Tax Regime
On the taxation front, the 2018 Myanmar Union Tax Law (an update of the 2017 Union Tax law) was approved on 20 March 2018 without a tax amnesty clause which is to be drafted separately.
Corporate Income Tax
Companies formed and registered under the Myanmar Companies Act 1914 or the Special Company Act 1950, including businesses that have obtained the permit of MIC are subject to an income tax rate of 25%. Tax holidays are available to companies operating with the MIC permits. Companies listed on the YSX are taxed at 20%.
Commercial Tax
Commercial tax, at rates ranging from 0% to 8%, is levied as a turnover tax on goods and services. Generally, commercial tax is imposed at the rate of 5% on a wide range of specified goods and services produced or rendered within the country, and on imported goods. All products and services are subject to 5% commercial tax except for 86 products and 30 services that are specifically exempt from commercial tax. Commercial tax is zero-rated on all exports, except for electricity (8%) and crude oil (5%). Companies registered under the MIC/SEZ may, at the discretion of the MIC/SEZ Committee, be granted exemption from commercial tax during certain stipulated periods.
Specific Goods Tax
With effect from 1 April 2016, the Specific Goods Tax Law was introduced to replace commercial tax on a list of specific goods that are imported into Myanmar, manufactured in Myanmar, or exported to a foreign country. There are 17 specialist goods with tax rates from 5% to 80%. Under the Specific Goods Tax Law, only a manufacturer or exporter of specific goods can claim and offset the specific goods tax incurred on purchase of raw materials/semi-finished goods against the specific goods tax charged on sale of specific goods. On top of specific goods tax, a commercial tax of 5% will also be imposed. Specific goods tax is exempt on all exports.

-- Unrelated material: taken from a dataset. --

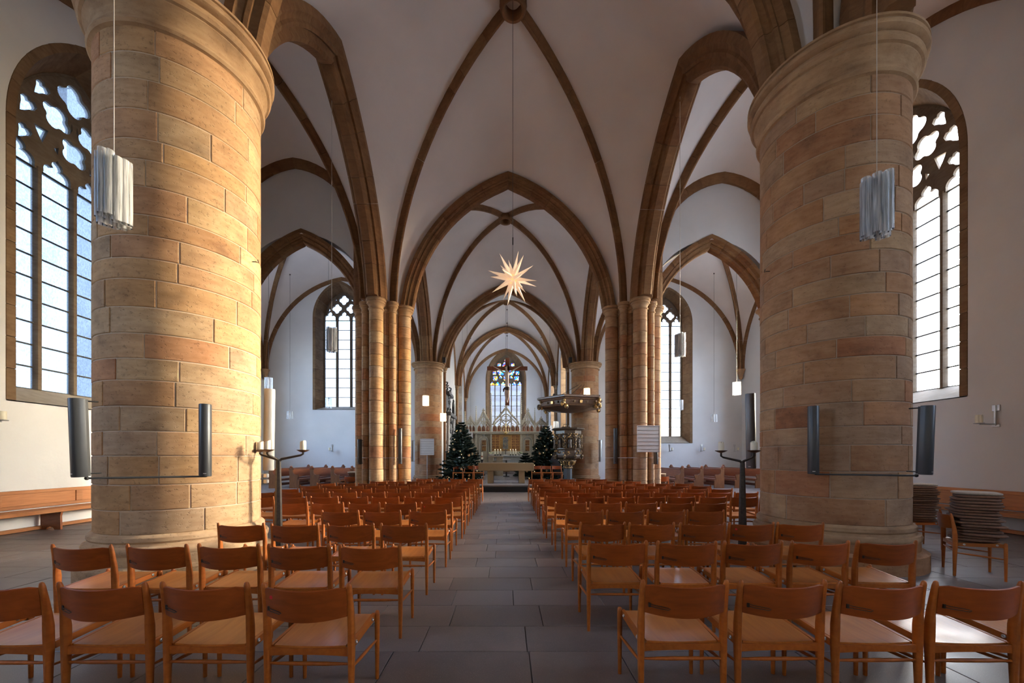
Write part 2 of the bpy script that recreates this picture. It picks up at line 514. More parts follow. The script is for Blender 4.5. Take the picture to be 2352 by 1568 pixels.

Personal Income Tax for Foreigners
Resident and non-resident foreigners’ salaries are taxed at the same progressive rate of 0 to 25%, with the only restriction for non-resident foreigners being their ineligibility to claim tax reliefs. A foreigner staying in Myanmar for 183 days or more during an income year is considered a resident.
Tax reliefs applicable to resident foreigners:
• Basic relief (20% of the total salary income), but limited to MMK 10,000,000 • Spouse relief of MMK 1,000,000 (limited to 1 spouse) • Child relief of MMK 500,000 (per child) • Premium paid for life insurance by the employee and his or her spouse • All contributions to social security funds
Special Economic Zones (SEZs) Tax Incentive
Investments in the SEZ shall be applicable under the Myanmar Special Economic Zone Law 2014. Primary attractions of the SEZs include incentives such as a five to seven years corporate tax holiday depending on the zone, 50% relief on income tax for the second five years and investors can lease land up to 75 years, i.e. 50 years plus 25 years extension.
Double Taxation Agreements
The Income Tax Law (ITL) provides that if the government enters into an agreement with any foreign or international organisation relating to income tax, and if the agreement is notified, the terms of the said agreement will be followed notwithstanding anything to the contrary contained in any other provisions of the ITL
Tax treaties have been concluded with India, Indonesia, Malaysia, Singapore, Republic of Korea, Thailand, United Kingdom, Vietnam, Laos and Bangladesh. The tax treaties with Indonesia and Bangladesh have yet to be ratified.